Taking it Easy, Making it Fun

And here I thought I had gotten back on track with my posting! (Though somehow I have messed up my MacJournal. All the fonts are defaulting to super-tiny, eye chart squintiness. Weird. Anywho.)

I am at the Sudbury Public Library for the Monday night write-in. When once we shivered against the wall of windows, wondering why the heat wasn’t coming out of the vents, now we broil under a sun that sets an hour later than it used to set. We begin blinded — I was wearing my sunglasses indoors and had no choice in the matter — and we end in relief, with gentler dusk light and cooler temperatures.

As for the words … not bad. I had about 400 words or so before I realized that the scene I had originally written to occur where it was simply cannot go there anymore. And why? My heroine asked a simple, obvious question. “Where is my father?”

And he’s not there. And there’s no good reason for him not to be there, unless he was not nearby at all. Which will happen, but later, not now. *sigh*

So now I’m blogging, because it’s been a while, and I have a teeny window above the MacJournal program showing an old episode of Iron Chef. (Apple and Chocolate battle, for those interested. For Valentine’s Day in Japan, women buy the men chocolates, not the other way around. S’cool.)

In truth, I’m taking it easy. After a moody couple of days, I’ve seem to discovered my pep again, and I’m enjoying the personal buzz. I’ve also spent some time at work play-writing. I’ve been using Take Ten For Writers by Bonnie Neubauer (who writes these terrifically fun writing prompt books with this punch, playful graphic design) and Writing the Life Poetic by Sage Cohen (a gentle, welcoming introduction to poetry, which has always been an indecipherable art to me but one I want to put to use more often in my prose). I play with the exercises in one of my Moleskine notebooks, just a little soft-cover slip of a thing. It’s all play, but so much fun! Even my Moleskines and other notebooks … I just wanna get crazy and funky with them, instead of being all prim and proper, writing in between the lines. Wanna break out the markers, the water-color pencils. Maybe it’s springtime having this effect on me?

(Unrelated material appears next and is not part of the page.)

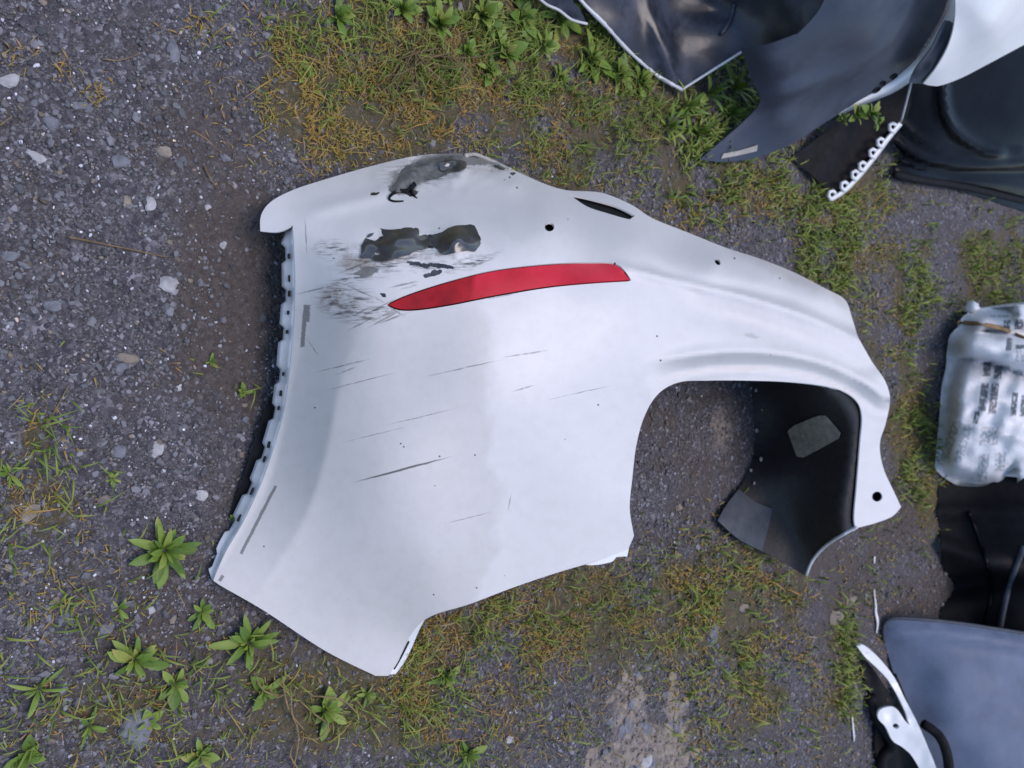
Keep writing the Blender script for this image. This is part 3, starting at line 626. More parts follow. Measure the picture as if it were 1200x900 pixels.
# dark upturned shell
shell = thing('bumper_shell', 'dark glossy upturned bumper shell with thin white torn edge in the weeds', 'car bumper', tuple(at(798, 104, 0)))
AO = outl([(640, -110, 1), (655, -40), (682, 2), (708, 28), (735, 58), (768, 87), (799, 105, 1), (832, 84), (869, 61, 1), (905, 52), (940, 38), (965, 5), (985, -40), (1000, -110, 1)], 7)
AZ = TPS([(799, 105, .02), (735, 58, .03), (682, 2, .05), (655, -40, .07), (869, 61, .14), (940, 38, .30), (965, 5, .36), (985, -60, .45), (800, 60, .06), (850, 20, .13), (780, 10, .05), (740, 20, .06), (720, -60, .06), (850, -60, .16), (900, 20, .22), (640, -110, .1)], .3)
def zA(q): return AZ(q)+.02*np.exp(-((q[:, 0]-760-.3*q[:, 1])/10)**2)-.02*np.exp(-(((q[:, 0]-850)/35)**2+((q[:, 1]-12)/16)**2))+.003*(vnoise(q[:, 0]/16, q[:, 1]/16, 9)-.5)
flatsheet('shell', AO, zA, M['dark_shell'], shell, 8, (), .004)
e = curve([(660, -30), (682, 2), (708, 28), (735, 58), (768, 87), (799, 105)], 4); tube('torn_edge', at(e[:, 0], e[:, 1], zA(e)+.003), .0042*(1+.5*rng.random(len(e))), M['white_rim'], shell)
e = curve([(799, 105), (832, 84), (869, 61)], 4); tube('torn_edge', at(e[:, 0], e[:, 1], zA(e)+.003), .0038, M['white_rim'], shell)
e = curve([(845, 40), (855, 25), (860, 5)], 3); tube('rib', at(e[:, 0], e[:, 1], zA(e)+.004), .006, M['grey_satin'], shell)
# torn white sliver beside it
sv = TPS([(630, -8, .06), (655, 12, .05), (688, 27, .045), (680, 10, .07), (660, -10, .08)], .3)
o = flatsheet('plastic_sliver', outl([(622, -20, 1), (635, 2), (652, 10), (668, 22), (688, 28, 1), (680, 12), (672, 2), (668, -20, 1)], 4), lambda q: sv(q)+.008*(vnoise(q[:, 0]/5, q[:, 1]/5, 1)-.5), M['dark_shell'], None, 5)
tag(o, 'torn dark plastic sliver with pale edge poking from the weeds at the top edge', 'plastic scrap')
e = curve([(628, -6), (640, 5), (655, 12), (670, 23), (688, 28)], 3); tube('pale_edge', at(e[:, 0], e[:, 1], sv(e)+.004), .0035, M['white_rim'], o)
# grey satin trim panel
trim = thing('bumper_trim', 'grey satin bumper trim panel with pale sticker, pointed end in the grass', 'car bumper', tuple(at(830, 188, 0)))
BO = outl([(869, 58, 1), (880, 90), (891, 118), (872, 142), (846, 165), (820, 187, 1), (850, 190), (888, 184), (925, 170), (960, 148), (985, 132), (1025, 106), (1058, 84), (1085, 50), (1108, 8), (1118, -50), (1120, -110, 1), (995, -110, 1), (978, -40), (962, 8), (935, 40, 1), (900, 52)], 7)
BZ = TPS([(869, 58, .2), (891, 118, .13), (820, 187, .02), (850, 190, .02), (888, 184, .035), (960, 148, .11), (985, 132, .15), (1058, 84, .28), (1108, 8, .44), (1120, -110, .6), (995, -110, .52), (962, 8, .40), (935, 40, .34), (960, 90, .25), (1020, 40, .40), (920, 140, .14), (900, 75, .25)], .2)
def zB(q): return BZ(q)+.018*np.exp(-((side(curve([(880, 120), (960, 95), (1030, 60), (1080, -20)], 10), q))/9)**2)
flatsheet('panel', BO, zB, M['grey_satin'], trim, 8, (), .004)
flatsheet('sticker', outl([(845, 186, 1), (848, 180, 1), (868, 176), (888, 170, 1), (887, 177, 1), (866, 182)], 5), lambda q: zB(q)+.003, M['sticker'], trim, 5, (), .001)
ZW = TPS([(985, 131, .12), (1025, 104, .21), (1060, 82, .27), (1088, 48, .36), (1110, 10, .43), (1000, 118, .16), (1050, 85, .26)], .2)
wo = curve([(1112, -40), (1112, 8), (1098, 38), (1075, 70), (1045, 96), (1012, 116), (982, 132)], 4)
wi = curve([(1122, -40), (1119, 14), (1108, 44), (1082, 82), (1052, 106), (1015, 122), (984, 135)], 4)
n = min(len(wo), len(wi)); a = wo[np.linspace(0, len(wo)-1, n).astype(int)]; b = wi[np.linspace(0, len(wi)-1, n).astype(int)]
V = np.concatenate([at(a[:, 0], a[:, 1], zB(a)-.004), at((a+b)[:, 0]/2, (a+b)[:, 1]/2, zB(a)-.012), at(b[:, 0], b[:, 1], zB(a)-.035)])
mk('painted_edge', V, [(j*n+i, j*n+i+1, (j+1)*n+i+1, (j+1)*n+i) for j in range(2) for i in range(n-1)], M['white_paint'], trim, None, True, .003)
for i, (cx, cy) in enumerate(((1035, 98), (1048, 90), (1028, 106))):
    c = circ(cx, cy, 4.0+i, 2.2, 9, -.6); zz = zB(c)+.004; a = at(c[:, 0], c[:, 1], zz); bq = at(c[:, 0], c[:, 1], zz-.02)
    mk('clip_slot', np.concatenate([a, bq]), [tuple(range(9))]+[(j, (j+1) % 9, 9+(j+1) % 9, 9+j) for j in range(9)], M['black_plastic'], trim)
# white bumper lying on top, at the corner
wb = thing('bumper_cover', 'clean white bumper end resting on the scrap heap in the top right corner', 'car bumper', tuple(at(1100, 100, .25)))
CO = outl([(1116, -110, 1), (1119, -20), (1119, 22), (1112, 52), (1098, 78), (1082, 98, 1), (1098, 101), (1125, 92), (1160, 74), (1205, 50), (1260, 22), (1330, -10, 1), (1330, -110, 1)], 7)
CZ = TPS([(1116, -110, .66), (1119, 20, .52), (1098, 78, .40), (1082, 98, .33), (1125, 92, .33), (1205, 50, .40), (1260, 22, .44), (1330, -10, .5), (1330, -110, .7), (1160, 30, .53), (1200, -40, .64)], .2)
flatsheet('panel', CO, CZ, M['white_paint'], wb, 8, (), .004)
EO = outl([(1066, 97, 1), (1072, 82), (1092, 55), (1108, 24), (1118, 30, 1), (1116, 50), (1104, 76), (1086, 99, 1)], 5)
flatsheet('end_cap', EO, lambda q: CZ(q)-.012-.02*np.exp(-((side(curve([(1068, 90), (1095, 62), (1114, 24)], 6), q))/5)**2), M['grey_satin'], wb, 6, (), .003)
# black splash shield with the white comb strip
sh = thing('splash_shield', 'flat black plastic splash shield wedged under the grey trim panel', 'car part', tuple(at(960, 200, 0)))
DO = outl([(928, 182, 1), (945, 172), (985, 140), (1030, 106), (1062, 92), (1070, 100, 1), (1062, 138), (1022, 190), (979, 232, 1), (966, 220), (950, 204), (935, 194)], 6)
DZ = TPS([(928, 182, .015), (950, 204, .02), (979, 232, .03), (1022, 190, .07), (1062, 138, .14), (1066, 95, .19), (985, 140, .07), (1030, 110, .13), (990, 180, .05)], .3)
flatsheet('sheet', DO, lambda q: DZ(q)+.006*np.sin(q[:, 0]/9+q[:, 1]/14), M['black_plastic'], sh, 7)
comb_ = thing('comb_strip', 'white plastic strip with hooked teeth leaning along the black shield', 'plastic strip', tuple(at(978, 233, 0)))
c = curve([(975, 234), (990, 224), (1006, 208), (1024, 186), (1042, 162), (1056, 145)], 5); zc = DZ(c)+.012
V = []; dn = np.gradient(c, axis=0); nn2 = np.c_[dn[:, 1], -dn[:, 0]]/np.hypot(*dn.T)[:, None]
lo_, hi_ = c+nn2*-2.2, c+nn2*1.8
V = np.concatenate([at(lo_[:, 0], lo_[:, 1], zc), at(hi_[:, 0], hi_[:, 1], zc+.006)]); n = len(c)
mk('bar', V, [(i, i+1, n+i+1, n+i) for i in range(n-1)], M['white_paint'], comb_, None, True, .006)
for tt in (.07, .21, .36, .5, .64, .78, .95):
    i = int(tt*(n-1)); q = c[i]; tv = dn[i]/np.hypot(*dn[i]); nv = nn2[i]
    if nv[0] > 0: nv = -nv
    pts = [q-tv*4.0, q-tv*4.4+nv*6, q-tv*1+nv*9.5, q+tv*3.4+nv*8, q+tv*3.8+nv*4]
    tube('tooth', np.array([at(p_[0], p_[1], zc[i]+.006) for p_ in pts]), .0060, M['white_paint'], comb_, 6)
st_ = tube('rod', strip_curve([(1070, 88), (1064, 112), (1056, 142)], [.24, .21, .16], 5), .0075, M['grey_rim'], comb_, 7, .5)
# ribbed black bumper behind
rb = thing('bumper_cover', 'black ribbed bumper cover lying beyond the white comb strip', 'car bumper', tuple(at(1120, 215, 0)))
FO = outl([(1030, 128, 1), (1036, 150), (1050, 172), (1060, 184), (1050, 196, 1), (1054, 212), (1105, 219), (1160, 234), (1200, 247), (1290, 262, 1), (1330, 200), (1330, -20, 1), (1200, 40), (1130, 78), (1068, 92, 1)], 7)
FZ = TPS([(1030, 128, .05), (1050, 196, .015), (1054, 212, .01), (1105, 219, .01), (1200, 247, .01), (1290, 262, .01), (1330, 200, .2), (1330, -20, .4), (1200, 60, .27), (1130, 90, .2), (1068, 100, .14), (1100, 150, .13), (1200, 160, .19), (1130, 195, .07), (1200, 205, .09)], .2)
rl1 = curve([(1036, 155), (1070, 180), (1110, 192), (1160, 194), (1240, 190)], 8); rl2 = curve([(1104, 96), (1107, 130), (1122, 156), (1150, 174), (1172, 180)], 8); rl3 = curve([(1050, 200), (1110, 207), (1170, 214), (1260, 232)], 8); rl4 = curve([(1050, 140), (1085, 168), (1125, 182), (1200, 180)], 8)
def zF(q):
    z = FZ(q)
    for l, a, wd in ((rl1, .022, 6), (rl2, .022, 6), (rl3, .014, 7), (rl4, .012, 4)):
        dd, _ = pdist(l, q); z = z+a*np.exp(-(dd/wd)**2)
    return z-.016*np.exp(-(pdist(rl1+np.array([0, 10]), q)[0]/5)**2)
flatsheet('panel', FO, zF, M['black_gloss'], rb, 6, (), .004)
# lower lip as a separate strip
e = curve([(1048, 204), (1080, 211), (1120, 217), (1165, 227), (1230, 243), (1290, 255)], 8); tube('lower_lip', at(e[:, 0], e[:, 1], zF(e)+.01), .014, M['black_plastic'], rb, 8, .6)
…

I’m a very guarded person. Sure, I may act loud sometimes, I may have the big laugh, the weird joke that comes out of no where. But despite a very public blog (that no one reads, thankfully!), I’m a private person. I second-guess myself. I hold back. I’m better about this than I used to be, but it’s still an issue I struggle with. I still clench when I should let go. And worse, it creeps into my writing. It’s like a steady calcification, the bones fuse together and every movement, every word is stilted and gnarled and painful.

Ah, but when I find that flow, I am leaf, watch me soar!
(Yeah, not mine, obviously, but perfect here — stolen with much love from the great Joss Whedon.)

And I find that flow most often when I’m playing, when I forget the process. When I am working on something big, like a novel, I try to micro manage it. I try, often without success, to hold it all in my head at once and it gives me a creative headache. I am least likely in that precious state of flow, when I am working on a novel but I can get there if I stop thinking so hard about everything.

Which is why I’m turning once again to Writing Down the Bones by Natalie Goldberg. I have it in the pocket edition, so it’s my portable creative-zen-writing bible. I’ve been re-reading it again, and it’s helping to center me back to where I need to be. Back to the now, not the then or the will-be.

More to come. I think it may be a spammy, journally weekend for me.